Last November, Lennon successfully argued in a Magistrates' Court that the purpose of the company's server was to receive emails, therefore the company had consented to the receipt of emails and their consequent modifications in data. District Judge Kenneth Grant concluded that sending emails is an authorised act. That there were lots of them was irrelevant. He ruled that Lennon had no case to answer, so no trial took place.

But in an appeal from the Director of Public Prosecutions, Lord Justice Keene and Justice Jack disagreed with Judge Grant's reasoning. Yes, the owner of a computer system would ordinarily consent to the sending of emails to his computer; but such implied consent is not without limits, they said. And the consent did not cover emails that had been sent not for the purpose of communication with the owner, but to interrupt his computer system.
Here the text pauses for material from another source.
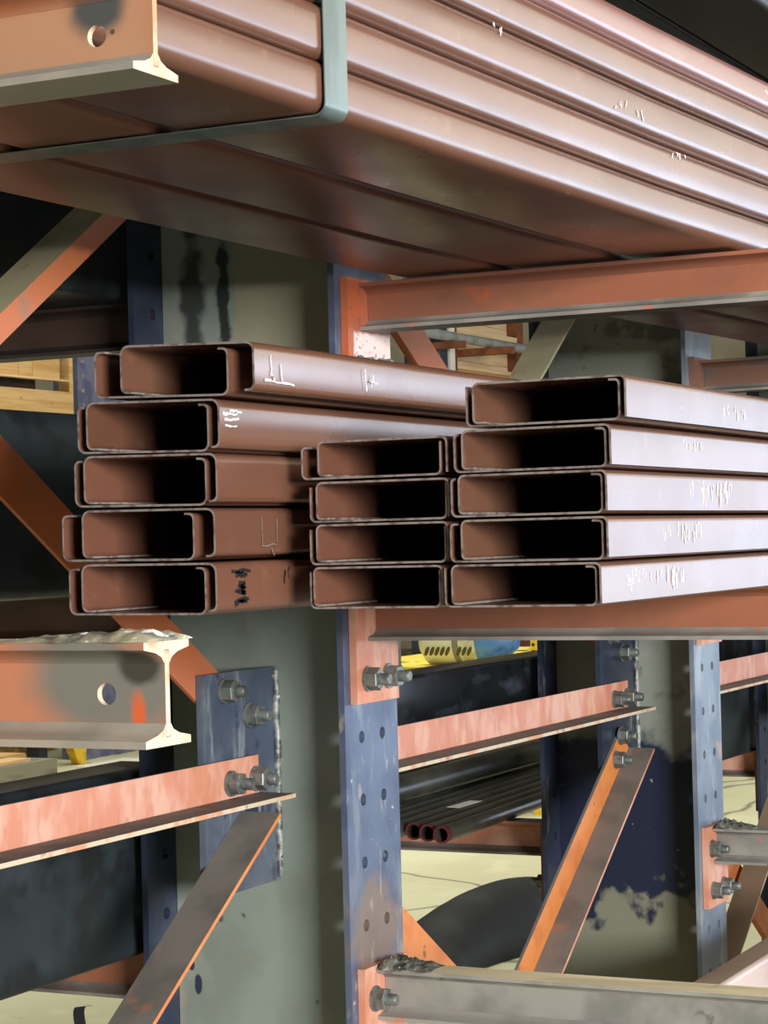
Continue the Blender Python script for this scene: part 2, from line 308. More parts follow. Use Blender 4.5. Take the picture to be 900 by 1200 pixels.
# ------------------------------------------------------------------ rack geometry
Y1, BAY = 2.835, 1.547
YC = [Y1 + BAY * k for k in range(3)]
ZTOP = 2.1
def weld_line(mb, p, q, r, n):
    p, q = Vector(p), Vector(q)
    pts, rr = [], []
    for k in range(n + 1):
        t = k / n
        pts.append(p.lerp(q, t) + Vector((random.uniform(-1, 1), random.uniform(-1, 1), random.uniform(-1, 1))) * r * .25)
        rr.append(r * random.uniform(.75, 1.2))
    mb.tube(pts, rr, 8)

def column(i, label, webm, flm):
    Y = YC[i]
    t = thing('rack_column', label, 'rack column', W(-1.602, Y, -SZ), 'steel columns of the cantilever rack')
    w = MB(); w.box(-1.7635, -1.4405, Y - .004, Y + .004, -SZ + .0, ZTOP)
    part('web', w, [webm], t)
    zs = [-.282 + .0895 * k for k in range(-12, 14)]
    for nm, x0, mm in (('front', -1.440, flm), ('rear', -1.774, M['navy'])):
        f = MB()
        hol = [(Y + s * .033, z) for z in zs for s in (-1, 1)]
        holed(f, lambda u, v, w_, x0=x0: (x0 + w_, u, v), Y - .084, Y + .084, -SZ + .0, ZTOP, [Y], hol, .0088, .0098, 0)
        part('flange', f, [mm], t, label='drilled flange facing the loaded arms' if nm == 'front' else 'drilled flange on the far side')
    for (za, zb) in ((-.496, -.183), (.48, .80)):
        for s in (-1, 1):
            if za > 0 and i != 0: continue
            g = MB(); ya, yb = sorted((Y + s * .2125, Y + s * .0045))
            g.box(-1.595, -1.585, ya, yb, za, zb)
            p = part('gusset_plate', g, [M['gusset'] if i == 0 else M['navy']], t)
            wl = MB(); weld_line(wl, (-1.582, Y + s * .0085, za + .004), (-1.582, Y + s * .0085, zb - .004), .0055, 26)
            me = finish(wl, 'weld_bead', t.location, 60)
            link('weld_bead', me, [M['weld']], (0, 0, 0), p)
    return t
columns = [column(0, 'grey-webbed rack column standing behind the open ends of the stacked brown purlins', M['web'], M['flange_blue']),
           column(1, 'rack column with navy paint peeling off its lower web, behind an orange diagonal', M['web_navy'], M['flange_pale']),
           column(2, 'farthest rack column, blue with a pale worn edge, cut off by the frame at right', M['web'], M['flange_pale'])]
# drips and old paint on the first column's web are part of its surface (material)

def arm(Y, zr, zt, side, label, mw, mf, mtop, x_tip, hole=None, depth=.071, plate=True, bolts=True, tipm=None, xroot=None, plm=None, weld=False, hang=True):
    """I-section cantilever arm. side=+1 towards +X from front flange, -1 from rear flange"""
    xr = (-1.418 if side > 0 else -1.786) if xroot is None else xroot
    t = thing('rack_arm', label, 'rack arm', W(xr, Y, zr - depth), 'orange cantilever rack arms')
    zz = lambda x: zr + (zt - zr) * (x - xr) / (x_tip - xr)
    tf0, tf1, tw, b = .0052, .0085, .0055, .058
    # web (drilled near the tip where the photo shows a hole)
    w = MB(); za, zb = -depth + tf0 + .0015, -tf0 - .0015
    if hole:
        hx, hz, hr = hole
        xa = hx - .05 if side > 0 else hx + .05
        th = tw
        u0, u1 = sorted((xr, x_tip))
        holed(w, lambda u, v, q: (u, Y - tw / 2 + q, v + zz(u)), u0, u1, za, zb, [hx - .05], [(hx, hz - zz(hx))], hr, th, 0, 20, 1)
    else:
        r = []
        for x in (xr, x_tip):
            r.append([(x, Y - tw / 2, zz(x) + za), (x, Y + tw / 2, zz(x) + za), (x, Y + tw / 2, zz(x) + zb), (x, Y - tw / 2, zz(x) + zb)])
        w.sweep(r, True, [0] * 4, True, 1)
    part('web', w, [mw, M['bare_edge']], t)
    # flanges: tapered, inner side rises to a fillet at the web
    for up in (1, -1):
        f = MB(); rings = []
        g_ = tw / 2 + .0004
        prof2 = [(-b / 2, 0), (b / 2, 0), (b / 2, tf0), (.014, .0080), (.0065, .0112), (g_, .0155), (g_, tf0 + .001), (-g_, tf0 + .001), (-g_, .0155), (-.0065, .0112), (-.014, .0080), (-b / 2, tf0)]
        for x in (xr, xr + (x_tip - xr) * .5, x_tip):
            rings.append([(x, Y + y, zz(x) - d if up > 0 else zz(x) - depth + d) for y, d in prof2])
        # segment materials: 0 outer face, rest grime
        ms = [0] + [1] * (len(prof2) - 1)
        f.sweep(rings, True, ms, True, 2)
        part('flange', f, [mtop if up > 0 else mf, mw if up > 0 else mf, M['bare_edge']], t, 50)
    if plate:
        p = MB(); x0, x1 = (-1.4295, -1.4185) if side > 0 else (-1.7855, -1.7745)
        zl = zr - depth - .0885 if hang else zr - depth - .004
        p.box(x0, x1, Y - .066, Y + .068, zl, zr + .006)
        part('end_plate', p, [plm or M['orange_pink']], t)
        if bolts:
            xb = x1 if side > 0 else x0
            zlist = [zr - depth - .054]
            for z in zlist:
                for s in (-1, 1): bolt(t, xb, Y + s * .033, z, side < 0)
            if weld:
                bolt(t, xb, Y - .036, zr - .040, side < 0)
    if weld:
        wl = crust((-1.4175, -1.335), (Y - .031, Y + .029), zr, lambda u, v: .0125 * (1 - u) ** 1.3 + .0035, int(Y * 10), 40, 16)
        part('weld_bead', wl, [M['weld_dark']], t, 70)
    return t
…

It was successfully argued to the Queen's Bench Division of the High Court that the acts described in the charge amounted to an unauthorised modification to the computer by the adding of unauthorised data. Lennon had the requisite knowledge to commit the offence, because he knew the emails were unauthorised, it was argued.

Senior Crown Prosecutor Russell Tyner said today: “The police and CPS are determined to ensure that those who use the internet for crime are not beyond the reach of the law, and to make the internet a safe place for both businesses and domestic users. Mr Lennon's guilty plea indicates that this activity is criminal and you will be put in front of court to face the consequences.”

The Computer Misuse Act is scheduled for an update that will clarify the illegality of Denial of Service attacks. Provisions to amend it are contained in the Police and Justice Bill which is expected to become law later this year. The Bill will next come before Parliament for its Report Stage in October when Parliament is sitting again.